Skip it if you want a narrative account of the Depression, accessible popular economic history, or an audiobook that meets you where you are rather than assuming prior expertise. For that kind of experience, better entry points exist. This audiobook is for listeners who already know why the argument matters and want to hear it directly from the economists who made it.
Frequently Asked Questions
Is this the full Monetary History of the United States or just a chapter?
Just a chapter, the one titled The Great Contraction, 1929-1933, extracted from Friedman and Schwartz’s larger 1963 work and published as a standalone since 1965. It covers the Depression years specifically. The full Monetary History spans 1867-1960.

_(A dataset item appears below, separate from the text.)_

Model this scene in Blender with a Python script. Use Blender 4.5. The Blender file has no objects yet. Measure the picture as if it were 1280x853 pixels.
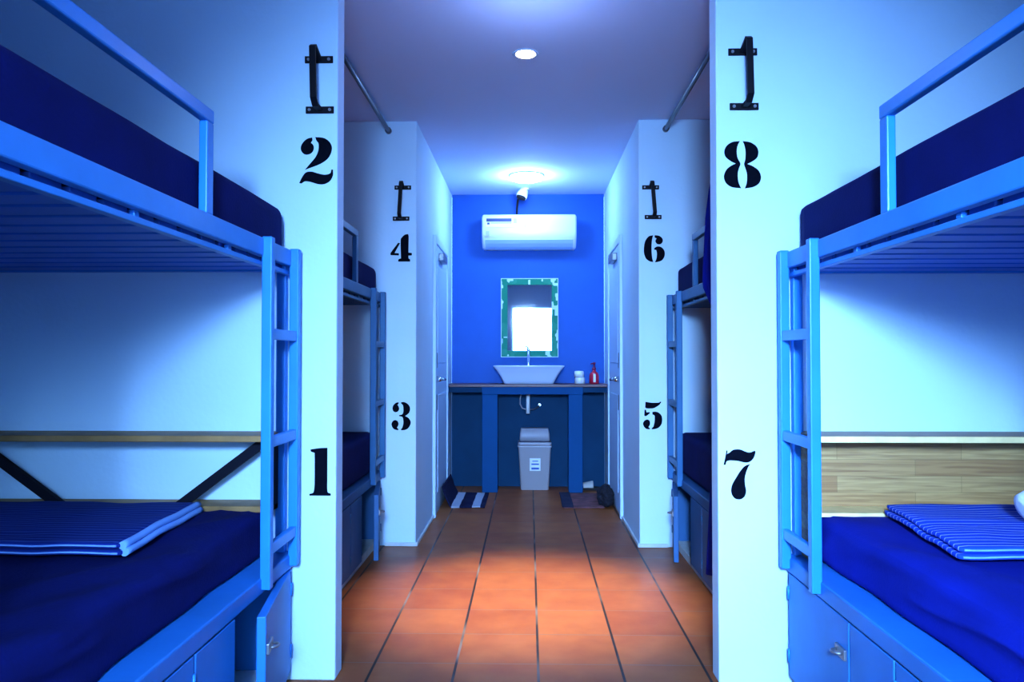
import bpy, bmesh, math, random
from mathutils import Vector, Matrix, noise
random.seed(7)
R = math.radians
sc = bpy.context.scene
COL = sc.collection

# ------------------------------------------------------------------ materials
def mat(name, color, rough=0.5, metal=0.0, spec=0.5, emit=None, estr=0.0, bump=0.0, bscale=40.0, var=0.0, vscale=6.0):
    m = bpy.data.materials.new(name); m.use_nodes = True
    nt = m.node_tree; b = nt.nodes['Principled BSDF']
    b.inputs['Base Color'].default_value = (*color, 1)
    b.inputs['Roughness'].default_value = rough
    b.inputs['Metallic'].default_value = metal
    b.inputs['Specular IOR Level'].default_value = spec
    if emit:
        b.inputs['Emission Color'].default_value = (*emit, 1)
        b.inputs['Emission Strength'].default_value = estr
    tc = nt.nodes.new('ShaderNodeTexCoord')
    if var > 0:
        n = nt.nodes.new('ShaderNodeTexNoise'); n.inputs['Scale'].default_value = vscale; n.inputs['Detail'].default_value = 5
        nt.links.new(tc.outputs['Object'], n.inputs['Vector'])
        r = nt.nodes.new('ShaderNodeValToRGB')
        r.color_ramp.elements[0].position = 0.3; r.color_ramp.elements[1].position = 0.7
        r.color_ramp.elements[0].color = (*[c*(1-var) for c in color], 1)
        r.color_ramp.elements[1].color = (*[min(1, c*(1+var*0.6)) for c in color], 1)
        nt.links.new(n.outputs['Fac'], r.inputs['Fac']); nt.links.new(r.outputs['Color'], b.inputs['Base Color'])
    if bump > 0:
        n2 = nt.nodes.new('ShaderNodeTexNoise'); n2.inputs['Scale'].default_value = bscale; n2.inputs['Detail'].default_value = 4
        nt.links.new(tc.outputs['Object'], n2.inputs['Vector'])
        bp = nt.nodes.new('ShaderNodeBump'); bp.inputs['Strength'].default_value = bump; bp.inputs['Distance'].default_value = 0.004
        nt.links.new(n2.outputs['Fac'], bp.inputs['Height']); nt.links.new(bp.outputs['Normal'], b.inputs['Normal'])
    return m

M_white = mat('white_plaster', (0.56, 0.745, 0.90), 0.75, bump=0.25, bscale=55, var=0.03, vscale=3)
M_ceil = mat('ceiling_paint', (0.60, 0.72, 0.95), 0.85, bump=0.1, bscale=30)
M_bluewall = mat('blue_wall_paint', (0.003, 0.108, 0.44), 0.6, bump=0.15, bscale=50, var=0.06, vscale=4)
M_bluewall_shaded = mat('shaded_blue_wall_paint', (0.003, 0.058, 0.14), 0.7, spec=0.2, bump=0.2, bscale=45, var=0.12, vscale=5)  # the back wall's blue, darkened to hold the shade under the counter
M_legs = mat('counter_blue_paint', (0.003, 0.085, 0.24), 0.7, spec=0.2, bump=0.15, bscale=45, var=0.06, vscale=5)
M_paint = mat('sky_blue_metal_paint', (0.024, 0.26, 0.68), 0.38, bump=0.06, bscale=60, var=0.08, vscale=7)
M_panel = mat('blue_board_paint', (0.02, 0.22, 0.62), 0.5, bump=0.12, bscale=25, var=0.12, vscale=4)
M_slat = mat('blue_slat_paint', (0.03, 0.17, 0.62), 0.5, var=0.08)
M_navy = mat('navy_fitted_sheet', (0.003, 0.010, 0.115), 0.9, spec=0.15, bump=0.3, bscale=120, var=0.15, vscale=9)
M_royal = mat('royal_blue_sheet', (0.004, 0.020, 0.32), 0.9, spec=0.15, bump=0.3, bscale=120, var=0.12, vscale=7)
M_curtain = mat('curtain_cloth', (0.006, 0.018, 0.30), 0.9, spec=0.1)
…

Do I need a background in economics to follow the argument?
Some background helps considerably. The text uses monetary economics vocabulary without defining terms, and a listener unfamiliar with concepts like open market operations, reserve requirements, and banking panics will need to pause frequently or accept some analytical opacity. The Bernstein introduction provides useful framing.
What does the Bernanke material add to this edition of the audiobook?
Bernanke’s birthday remarks for Friedman, included in this edition, effectively constitute a formal Federal Reserve acknowledgment that Friedman and Schwartz were right about the Fed’s failures during the Depression. They give the historical argument a contemporary institutional endorsement that carries weight, and a certain irony, given what Bernanke would face as Fed chair six years later.
How does this audiobook relate to understanding the 2008 financial crisis?
Directly. The Friedman-Schwartz argument about lender of last resort failures shaped how Bernanke and the Federal Reserve responded to the 2008 crisis, aggressively expanding the money supply and intervening in banking panics rather than contracting. Understanding this text is useful context for understanding why the Fed acted as it did in 2008.